Thursday, August 19, 2010

E85 - Is It the Solution?



During the last several months, the key advocacy groups for ethanol have been split on the long term policy they want to advocate for ethanol in the face of the looming expiration of the tax credit and import tariff.  Growth Energy took the lead and changed directions from the drum beat of tax credit renewal exclusively to advocate Flex Fuel Vehicles (FFV) and the construction of E85 fueling stations.  The argument is that the ethanol industry, once provided its own fuels market via E85 that is not controlled by the US refining industry, will then control its own destiny and profitability.

On the surface, this idea has substantial appeal in that it gives the ethanol industry the opportunity to compete with hydrocarbon gasoline on an equal playing field.  In our opinion, for E85 to be successful long term, it must be cost competitive to the consumer on an energy-delivered basis compared to gasoline.  The simple facts are that a gallon of ethanol contains 75,700 btu/gallon, whereas hydrocarbon gasoline contains 115,000 btu/gallon, which calculates as a 35% disadvantage for ethanol.

The three keys to E85’s success are:

  •          Expand the FFV fleet substantially to create demand density

o   Legislation has been introduced to force the auto industry to produce more FFVs
  •          Build E85 Fueling stations

o   The industry estimates that it needs 200,000-300,000  stations
o   Currently, there are 2,500 stations
o   Legislation has been introduced to provide tax credits to build E85 fueling stations
  •          E85 price meets or beats gasoline parity

o   This is the issue
 

The price parity issue is the one piece of the E85 puzzle that is not falling into place. We have analyzed the price parity issue from two perspectives using Chicago physical prices for gasoline and ethanol.  This analysis assumes no ethanol tax credit is available.  The first perspective is comparing gasoline prices to market ethanol prices and plotting them against the hypothetical E85 energy content parity price.  The following graph shows that the price of ethanol has never dropped low enough to value E85 below the energy parity line during the last 2 ½ years.
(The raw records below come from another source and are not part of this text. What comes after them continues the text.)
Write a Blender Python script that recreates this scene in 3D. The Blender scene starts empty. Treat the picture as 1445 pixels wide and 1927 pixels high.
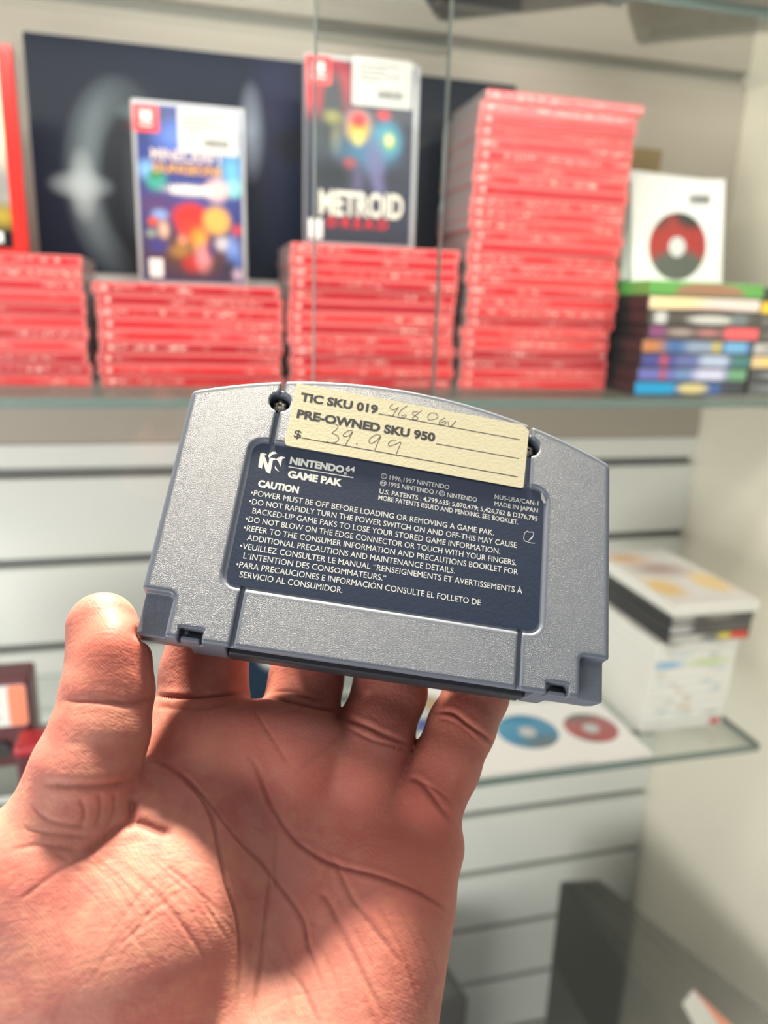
import bpy, bmesh, math, random
import numpy as np
from mathutils import Vector, Matrix
from mathutils.bvhtree import BVHTree

S = bpy.context.scene
C = S.collection
random.seed(7)

# ------------------------------------------------------------------ camera
F = 1420.0                                   # focal length in pixels of the 1445 x 1927 frame
CX, CY = 722.5, 963.5
W = np.array([[0.9697, -0.0339, 0.2418],     # rows: world X, Y, Z expressed in camera axes (right, down, forward)
              [-0.2421, -0.2611, 0.9344],
              [0.0315, -0.9647, -0.2614]])
_u, _s, _v = np.linalg.svd(W)
W = _u @ _v
cam = bpy.data.cameras.new('camera')
cam.sensor_fit = 'HORIZONTAL'
cam.lens = 6.86
cam.sensor_width = 6.86 * 1445.0 / F
cam.clip_start = 0.01
cam.clip_end = 20
cam.dof.use_dof = True
cam.dof.focus_distance = 0.188
cam.dof.aperture_fstop = 2.5
camo = bpy.data.objects.new('camera', cam)
C.objects.link(camo)
R = Matrix([[W[i][0], -W[i][1], -W[i][2], 0] for i in range(3)] + [[0, 0, 0, 1]])
camo.matrix_world = R
S.camera = camo

# ------------------------------------------------------------------ light and exposure
S.view_settings.view_transform = 'Standard'
S.view_settings.look = 'None'
S.view_settings.gamma = 1
S.view_settings.use_curve_mapping = False
S.view_settings.exposure = 0.0
world = bpy.data.worlds.new('shop')
S.world = world
world.use_nodes = True
wn = world.node_tree
bg = wn.nodes['Background']
wtc = wn.nodes.new('ShaderNodeTexCoord')
wsp = wn.nodes.new('ShaderNodeSeparateXYZ')
wn.links.new(wtc.outputs['Generated'], wsp.inputs[0])
wmr = wn.nodes.new('ShaderNodeMapRange')                 # bright shop ceiling above, dim floor below
wmr.inputs['From Min'].default_value = -0.5
wmr.inputs['From Max'].default_value = 0.8
wmr.inputs['To Min'].default_value = 0.16
wmr.inputs['To Max'].default_value = 0.36
wn.links.new(wsp.outputs['Z'], wmr.inputs['Value'])
wn.links.new(wmr.outputs['Result'], bg.inputs['Strength'])
bg.inputs['Color'].default_value = (0.96, 0.98, 1.0, 1)


def area(name, loc, target, sx, sy, power, col=(1, 1, 1)):
    l = bpy.data.lights.new(name, 'AREA')
    l.shape = 'RECTANGLE'
    l.size, l.size_y, l.energy, l.color = sx, sy, power, col
    o = bpy.data.objects.new(name, l)
    C.objects.link(o)
    o.location = loc
    o.rotation_euler = (Vector(target) - Vector(loc)).to_track_quat('-Z', 'Y').to_euler()
    return o


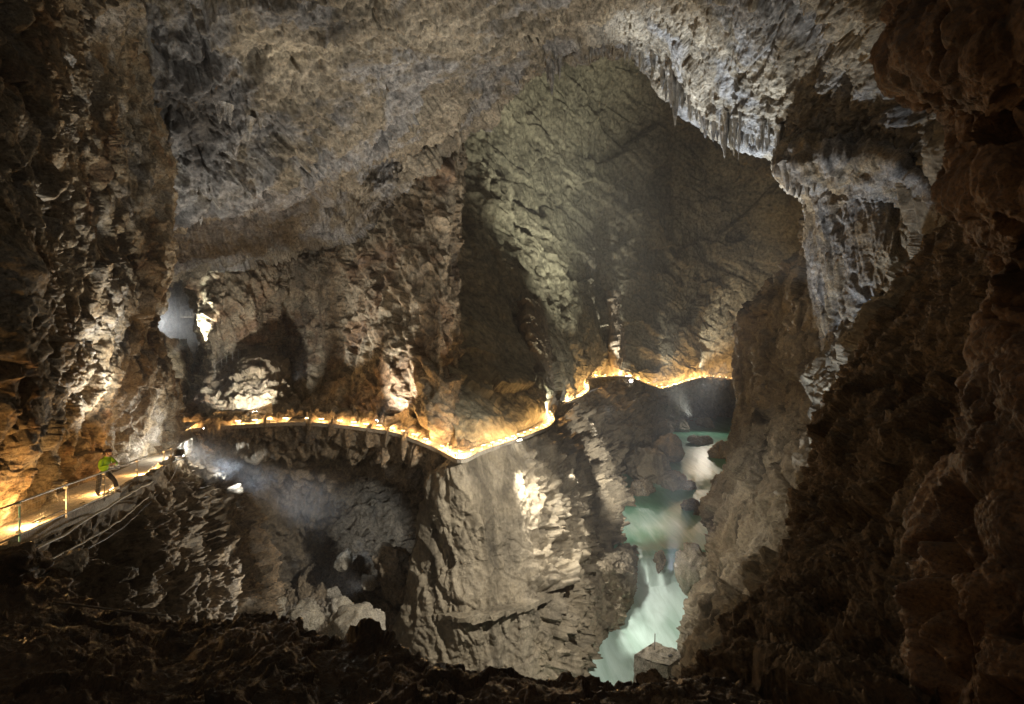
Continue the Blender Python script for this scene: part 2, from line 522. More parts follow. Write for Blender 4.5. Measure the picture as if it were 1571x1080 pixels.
# ---- left wall beside the near walkway
left_rows = [
    [(-420, -250, 12), (-150, -250, 16), (0, -250, 18), (100, -250, 20), (190, -200, 24), (200, -200, 40), (200, -200, 60)],
    [(-330, 60, 12), (-120, 60, 15), (0, 60, 18), (100, 60, 24), (170, 90, 30), (235, 130, 38), (225, 130, 60)],
    [(-320, 280, 11), (-130, 280, 14), (0, 280, 16), (95, 280, 22), (180, 290, 29), (240, 300, 37), (225, 300, 60)],
    [(-320, 440, 10), (-130, 440, 13), (0, 440, 15), (90, 440, 20), (180, 440, 27), (232, 436, 36), (205, 436, 60)],
    [(-320, 510, 10.5), (-130, 510, 13), (0, 510, 15), (90, 510, 20), (170, 505, 27), (218, 500, 36), (185, 500, 60)],
    [(-320, 600, 11), (-130, 600, 13.5), (0, 600, 15), (90, 590, 20.5), (180, 580, 28), (248, 570, 38), (228, 570, 60)],
    [(-320, 720, 11), (-130, 720, 13.5), (0, 705, 15.3), (90, 680, 21), (175, 650, 29.5), (252, 615, 39), (262, 610, 60)],
    [(-320, 900, 12), (-130, 850, 14), (0, 796, 15.9), (90, 752, 21.8), (175, 705, 31), (252, 657, 40), (275, 640, 60)],
    [(-320, 1000, 12), (-130, 920, 14), (0, 850, 16), (90, 800, 22), (175, 750, 31), (252, 690, 40), (275, 680, 60)],
]
rock_patch('cave_wall_left', left_rows, [
    ('fbm', 9, 0.9), ('flute', 2.2, 0.5, {'st': (1, 1, 3.5), 'oct': 3}), ('facet', 2.4, 0.35),
    ('knob', 1.1, 0.30, {'st': (1, 1, 1.4)}), ('pock', 1.3, 0.6, {'st': (1, 1, 2)}), ('crag', 1.6, 0.34, {'st': (1, 1, 2.6)}), ('facet', 0.7, 0.12, {'st': (1, 1, 1.8)}), ('knob', 0.30, 0.07, {'mask': 4}), ('fbm', 0.5, 0.12, {'gain': .6})],
    M_LEFT, 21, calm=True)

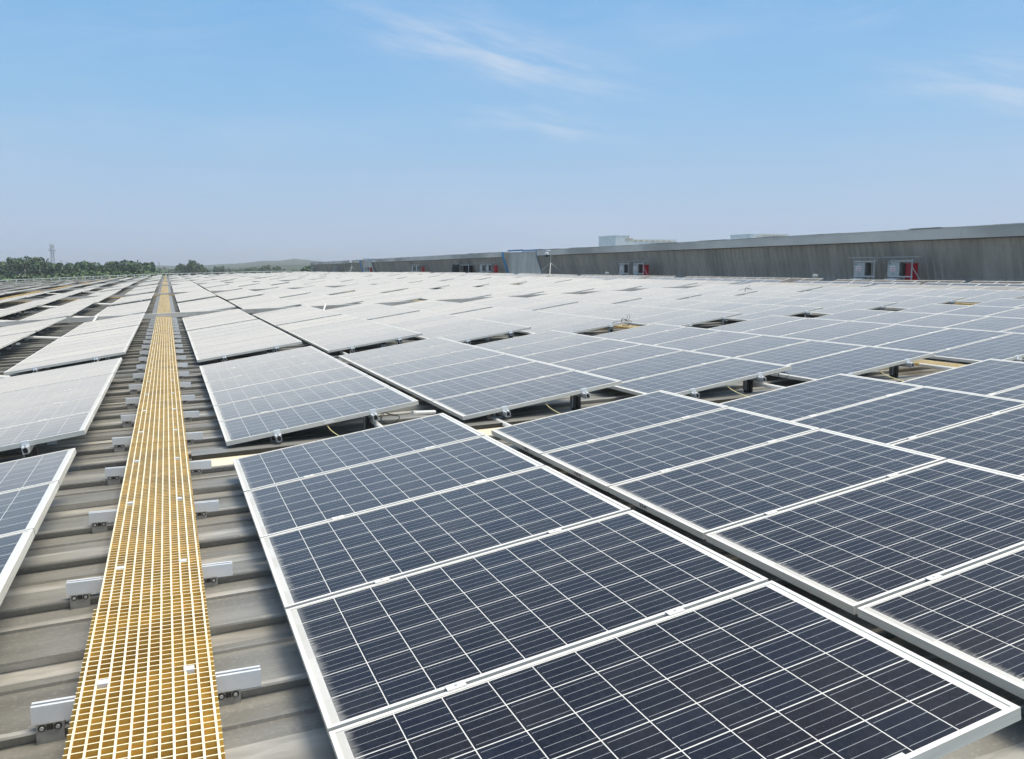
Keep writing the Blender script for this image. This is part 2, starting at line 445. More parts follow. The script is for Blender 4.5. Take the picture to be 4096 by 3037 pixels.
def tall_post():
    m = MB()
    for x in (-.040, .006): m.box(x, x + .034, -.022, .022, .02, .165, 'dark_parts_and_shade')  # legs near black: shade under the array is put into their colour
    m.box(-.052, -.046, -.026, .026, .05, .175, 'galvanised_steel')
    m.box(-.040, .040, -.024, .024, -.028, .02, 'bracket_aluminium')
    m.bar((0, -.03, 0), (0, -.022, 0), .009, 'foot_steel', 8); return m.mesh('support_post')
FOOT, POST = short_foot(), tall_post()
RAILS = {}
def txt(body, size, parent, loc, rot, name='handwriting', mt='ink_dark'):
    c = bpy.data.curves.new(name, 'FONT'); c.body = body; c.size = size; c.extrude = .0004; c.materials.append(MAT[mt])
    t_ = bpy.data.objects.new(name, c); COL.objects.link(t_)
    me = bpy.data.meshes.new_from_object(t_); bpy.data.objects.remove(t_)
    return link(name, me, parent, loc, rot)

ORD = ['nearest', 'second', 'third', 'fourth', 'fifth', 'sixth', 'seventh', 'eighth', 'ninth', 'tenth', 'eleventh', 'twelfth',
       'thirteenth', 'fourteenth', 'fifteenth', 'sixteenth', 'seventeenth', 'eighteenth']
ORDC = ['first'] + ORD[1:]
RIGHT = [2.01, 4.045, 6.08, 8.11, 10.67, 12.71, 14.745, 16.76, 19.27, 21.33, 23.40, 25.45]
LEFT = [-.638, -2.72, -4.80, -6.88, -9.42, -11.50, -13.58, -15.66, -18.20, -20.28, -22.36, -24.44]
STRIPS = [28.0, 51.0, 74.0, 97.0, 121.0, 145.0]
ROWS = [(1.45, 5), (7.21, 6), (14.19, 7), (21.55, 6)]
for a, b in zip(STRIPS, STRIPS[1:] + [Y_END + .2]):
    s0, s1 = a + .45, b - .20
    n = int((s1 - s0 - .4) / PITCHP); n1 = n // 2; n2 = n - n1
    ROWS += [(s0, n1), (s1 - n2 * PITCHP, n2)]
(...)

The second perspective is to see if E85 can be competitive from a cost-of-production basis, which removes ethanol market influences. The value of ethanol in this analysis is based on CBOT corn plus 30 cpg.  We used this value for ethanol in the following graph and, once again, E85, using this ethanol value, is never less expensive than the E85 parity line.


These results are startling from the perspective that ethanol is unable to compete against hydrocarbon gasoline on an energy content basis without government incentives.  The difficulty is the relationship between agricultural prices and crude oil prices. The question becomes, will the corn price versus crude price separate enough in the future to overcome this differential?  In the near term, the differential is actually going in the opposite direction, with a corn/crude margin squeeze that we will discuss in our next segment.